Much stronger here are the articles about Hawks and Hitchcock, part of whose value lies in their fascinating and telling bits of background information. The former essay begins with a story of how Bringing Up Baby was inspired by John Ford’s real-life affair with Katharine Hepburn, and one of the more suggestive (if unexplained) tidbits proffered in the latter essay is a reference to Hitchcock’s “unachieved collaboration with Len Lye on The Secret Agent.”

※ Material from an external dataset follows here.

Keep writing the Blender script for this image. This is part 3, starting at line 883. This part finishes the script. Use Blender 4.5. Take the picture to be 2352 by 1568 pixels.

Maybe these examples qualify as gossip, but it’s out of such gossip that the most illuminating film history often emerges. And one of the most important contributions of Paris Hollywood is its suggestion that Wollen may finally matter more as a historian than as a critic. This is especially pertinent to his essays on film canons (including an acute analysis of the processes by which film history gets formulated and written) and a couple of intriguing forays into British cinema, a subject he has often neglected in the past: “The Last New Wave” and “Rill-Raft Realism.” The first of these, a belated “discovery” of Derek Jarman and Peter Greenaway, is valuable less as an appreciation than as a comprehensive remapping of British cinema over the second half of the twentieth century that is packed with historical insights. Considering how much Wollen has to say about the lay of the land, his casual descriptions of a crevice or two may finally not matter very much.